December 29, 2014

PURGING THE PRESENT

The NFL calls the first Monday after the season ends "Black Monday," because that is when most of the coaches get the axe.

The Jets fired both their general manager and head coach, but immediately hired two former GMs to be consultants to find replacements.

The Bears just fired both their general manager and head coach, but have yet to officially announce the purge.

The concept of "cleaning house" usually means firing the coaching staff, or cutting ties with costly underperforming players. But since there is so much money at stake, and fans paying so much of it to want a quality product, ownership is now aware that only bold moves will keep the fan base content.

The Bears plight is probably a bad example of sports management. The team has constantly hired managers above their level of competency. GM Emery had never been a general manager; he was a scout. So the team promoted him several levels above his experience level. Coach Trestman had only been a QB coach in the NFL. He was an CFL head coach, but that is not at the same level. In NFL terms, Trestman's hire was promoting him three levels above his last NFL gig.

The team passed on an actual winning head coach, Bruce Arians, because the new GM wanted to control all of his staff hires. This is unacceptable to any NFL coach worth his salt. He wants his own coaching staff to fit his system; not a bunch a potential spies loyal to the GM.

So it is not a shock that the Bears woefully underperformed for the last two seasons because the managers put in place were over their head.

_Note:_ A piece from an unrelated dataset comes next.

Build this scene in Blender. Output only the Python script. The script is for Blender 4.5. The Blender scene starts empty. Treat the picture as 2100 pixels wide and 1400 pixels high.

Trestman, a quarterback coach, was supposed to fix the offense Lovie Smith could not do; and to tame Cutler and make him into a "franchise" quarterback. GM Emery made the mistake of giving Cutler a huge contract not tied to performance. As a result, there was no incentive to change his ways and actually work harder. The results were a dismal season.

A purge was necessary at Halas Hall. But with such cleaning, there still is a problem with the ownership and executives on who to hire next. These are the same people who hired Emery, who hired Trestman. The Bears have been unwilling to hire experienced NFL head coaches (possibly to save money).

The Bears make all their money before the season starts. The NFL is the king of sports television. So there is less an incentive to win because the profits are guaranteed by the league. It comes down to a matter of team pride. Does ownership want to win championships, or just be competitive in their division?